## [Stated problem]
Would it be possible to write out each entry below exactly, without the pictures?

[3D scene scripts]
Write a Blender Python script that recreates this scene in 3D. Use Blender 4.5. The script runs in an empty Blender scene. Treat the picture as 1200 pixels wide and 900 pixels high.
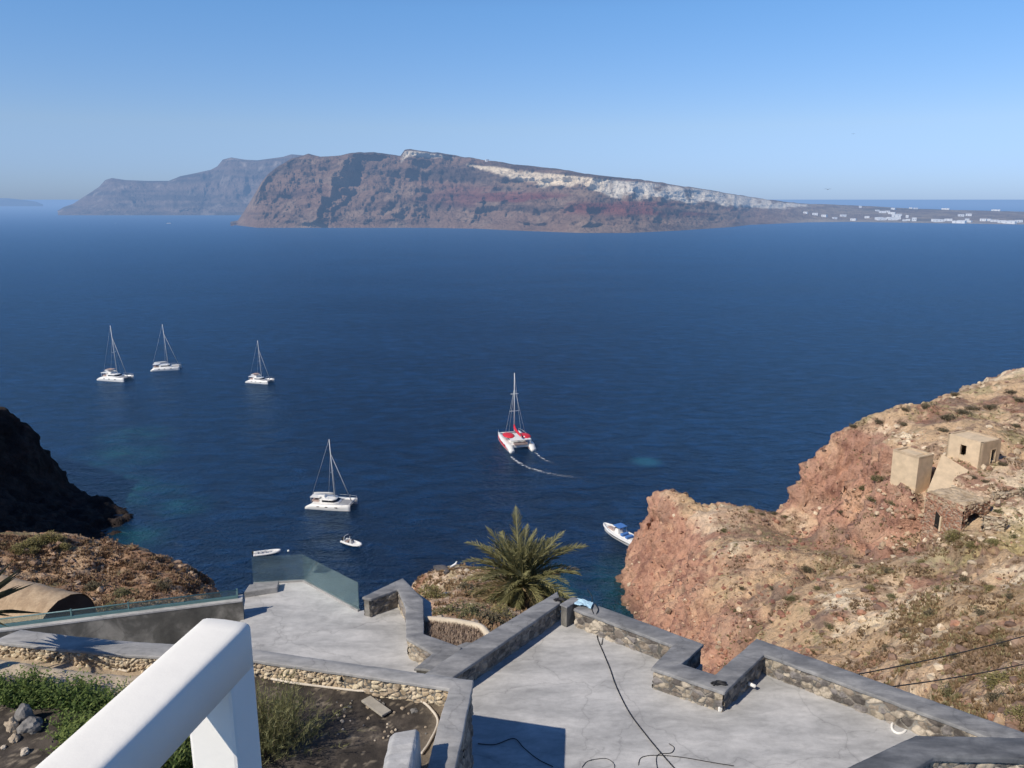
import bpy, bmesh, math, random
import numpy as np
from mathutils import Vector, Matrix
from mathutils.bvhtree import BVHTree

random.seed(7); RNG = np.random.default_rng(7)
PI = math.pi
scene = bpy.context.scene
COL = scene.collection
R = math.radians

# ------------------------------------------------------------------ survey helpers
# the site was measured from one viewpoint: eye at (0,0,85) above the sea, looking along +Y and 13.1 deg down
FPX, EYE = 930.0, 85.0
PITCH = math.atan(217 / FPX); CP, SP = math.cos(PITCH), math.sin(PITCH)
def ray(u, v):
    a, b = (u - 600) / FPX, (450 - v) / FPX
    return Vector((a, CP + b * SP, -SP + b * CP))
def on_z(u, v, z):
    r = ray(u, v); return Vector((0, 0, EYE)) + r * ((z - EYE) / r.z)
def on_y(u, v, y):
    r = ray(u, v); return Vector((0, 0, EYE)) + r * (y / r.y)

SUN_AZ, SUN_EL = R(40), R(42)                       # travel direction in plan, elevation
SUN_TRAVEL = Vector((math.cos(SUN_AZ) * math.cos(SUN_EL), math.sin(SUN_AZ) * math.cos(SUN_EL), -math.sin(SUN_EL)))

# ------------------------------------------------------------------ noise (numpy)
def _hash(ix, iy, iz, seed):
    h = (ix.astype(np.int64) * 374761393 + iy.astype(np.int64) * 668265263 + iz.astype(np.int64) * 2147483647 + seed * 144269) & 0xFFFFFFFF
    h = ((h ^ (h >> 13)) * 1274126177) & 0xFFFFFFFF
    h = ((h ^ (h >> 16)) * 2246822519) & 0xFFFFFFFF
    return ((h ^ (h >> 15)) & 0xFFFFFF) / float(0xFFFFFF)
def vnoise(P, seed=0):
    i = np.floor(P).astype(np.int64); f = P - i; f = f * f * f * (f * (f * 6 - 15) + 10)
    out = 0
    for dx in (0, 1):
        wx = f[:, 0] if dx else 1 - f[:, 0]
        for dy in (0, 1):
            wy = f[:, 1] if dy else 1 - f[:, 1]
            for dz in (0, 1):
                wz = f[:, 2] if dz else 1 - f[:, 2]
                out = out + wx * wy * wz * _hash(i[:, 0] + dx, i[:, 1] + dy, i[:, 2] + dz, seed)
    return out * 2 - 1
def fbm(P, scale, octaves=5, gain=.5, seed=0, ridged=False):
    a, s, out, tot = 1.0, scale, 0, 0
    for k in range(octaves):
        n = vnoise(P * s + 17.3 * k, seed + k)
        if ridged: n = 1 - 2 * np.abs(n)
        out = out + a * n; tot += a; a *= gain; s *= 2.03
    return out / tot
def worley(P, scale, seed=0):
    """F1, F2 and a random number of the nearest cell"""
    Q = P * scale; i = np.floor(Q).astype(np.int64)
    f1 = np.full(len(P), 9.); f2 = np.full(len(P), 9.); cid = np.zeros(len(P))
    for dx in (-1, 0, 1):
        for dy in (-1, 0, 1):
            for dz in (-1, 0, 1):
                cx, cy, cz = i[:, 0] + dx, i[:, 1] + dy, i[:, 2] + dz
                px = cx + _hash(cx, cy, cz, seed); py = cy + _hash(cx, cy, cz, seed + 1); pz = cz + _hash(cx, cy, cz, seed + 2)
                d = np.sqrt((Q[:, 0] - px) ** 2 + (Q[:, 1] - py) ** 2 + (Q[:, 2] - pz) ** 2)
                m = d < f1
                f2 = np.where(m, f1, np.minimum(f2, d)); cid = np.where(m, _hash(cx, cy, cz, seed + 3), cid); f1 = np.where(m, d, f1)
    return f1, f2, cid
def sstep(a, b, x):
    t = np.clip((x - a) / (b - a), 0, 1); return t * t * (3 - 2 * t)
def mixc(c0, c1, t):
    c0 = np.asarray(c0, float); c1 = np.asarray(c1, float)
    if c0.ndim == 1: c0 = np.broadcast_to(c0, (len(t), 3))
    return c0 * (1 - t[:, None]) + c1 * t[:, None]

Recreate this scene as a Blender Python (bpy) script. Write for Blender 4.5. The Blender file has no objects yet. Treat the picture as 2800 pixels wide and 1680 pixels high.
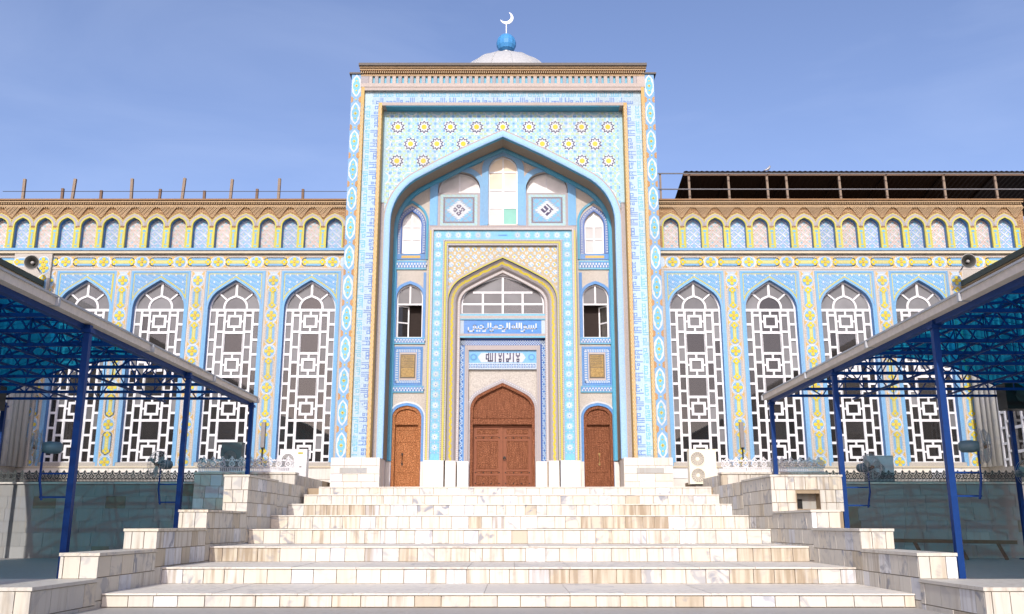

## [Response]
Write a Blender Python script that recreates this scene in 3D. Use Blender 4.5. The script runs in an empty Blender scene. Treat the picture as 1200 pixels wide and 900 pixels high.
import bpy, bmesh, math, random
import numpy as np
from mathutils import Vector, Matrix
from mathutils.bvhtree import BVHTree

random.seed(7); RNG = np.random.default_rng(7)
PI = math.pi
scene = bpy.context.scene
COL = scene.collection
R = math.radians

# ------------------------------------------------------------------ survey helpers
# the site was measured from one viewpoint: eye at (0,0,85) above the sea, looking along +Y and 13.1 deg down
FPX, EYE = 930.0, 85.0
PITCH = math.atan(217 / FPX); CP, SP = math.cos(PITCH), math.sin(PITCH)
def ray(u, v):
    a, b = (u - 600) / FPX, (450 - v) / FPX
    return Vector((a, CP + b * SP, -SP + b * CP))
def on_z(u, v, z):
    r = ray(u, v); return Vector((0, 0, EYE)) + r * ((z - EYE) / r.z)
def on_y(u, v, y):
    r = ray(u, v); return Vector((0, 0, EYE)) + r * (y / r.y)

SUN_AZ, SUN_EL = R(40), R(42)                       # travel direction in plan, elevation
SUN_TRAVEL = Vector((math.cos(SUN_AZ) * math.cos(SUN_EL), math.sin(SUN_AZ) * math.cos(SUN_EL), -math.sin(SUN_EL)))

# ------------------------------------------------------------------ noise (numpy)
def _hash(ix, iy, iz, seed):
    h = (ix.astype(np.int64) * 374761393 + iy.astype(np.int64) * 668265263 + iz.astype(np.int64) * 2147483647 + seed * 144269) & 0xFFFFFFFF
    h = ((h ^ (h >> 13)) * 1274126177) & 0xFFFFFFFF
    h = ((h ^ (h >> 16)) * 2246822519) & 0xFFFFFFFF
    return ((h ^ (h >> 15)) & 0xFFFFFF) / float(0xFFFFFF)
def vnoise(P, seed=0):
    i = np.floor(P).astype(np.int64); f = P - i; f = f * f * f * (f * (f * 6 - 15) + 10)
    out = 0
    for dx in (0, 1):
        wx = f[:, 0] if dx else 1 - f[:, 0]
        for dy in (0, 1):
            wy = f[:, 1] if dy else 1 - f[:, 1]
            for dz in (0, 1):
                wz = f[:, 2] if dz else 1 - f[:, 2]
                out = out + wx * wy * wz * _hash(i[:, 0] + dx, i[:, 1] + dy, i[:, 2] + dz, seed)
    return out * 2 - 1
def fbm(P, scale, octaves=5, gain=.5, seed=0, ridged=False):
    a, s, out, tot = 1.0, scale, 0, 0
    for k in range(octaves):
        n = vnoise(P * s + 17.3 * k, seed + k)
        if ridged: n = 1 - 2 * np.abs(n)
        out = out + a * n; tot += a; a *= gain; s *= 2.03
    return out / tot
def worley(P, scale, seed=0):
    """F1, F2 and a random number of the nearest cell"""
    Q = P * scale; i = np.floor(Q).astype(np.int64)
    f1 = np.full(len(P), 9.); f2 = np.full(len(P), 9.); cid = np.zeros(len(P))
    for dx in (-1, 0, 1):
        for dy in (-1, 0, 1):
            for dz in (-1, 0, 1):
                cx, cy, cz = i[:, 0] + dx, i[:, 1] + dy, i[:, 2] + dz
                px = cx + _hash(cx, cy, cz, seed); py = cy + _hash(cx, cy, cz, seed + 1); pz = cz + _hash(cx, cy, cz, seed + 2)
                d = np.sqrt((Q[:, 0] - px) ** 2 + (Q[:, 1] - py) ** 2 + (Q[:, 2] - pz) ** 2)
                m = d < f1
                f2 = np.where(m, f1, np.minimum(f2, d)); cid = np.where(m, _hash(cx, cy, cz, seed + 3), cid); f1 = np.where(m, d, f1)
    return f1, f2, cid
def sstep(a, b, x):
    t = np.clip((x - a) / (b - a), 0, 1); return t * t * (3 - 2 * t)
def mixc(c0, c1, t):
    c0 = np.asarray(c0, float); c1 = np.asarray(c1, float)
    if c0.ndim == 1: c0 = np.broadcast_to(c0, (len(t), 3))
    return c0 * (1 - t[:, None]) + c1 * t[:, None]

Recreate this scene as a Blender Python (bpy) script. Write for Blender 4.5. The Blender file has no objects yet. Treat the picture as 2800 pixels wide and 1680 pixels high.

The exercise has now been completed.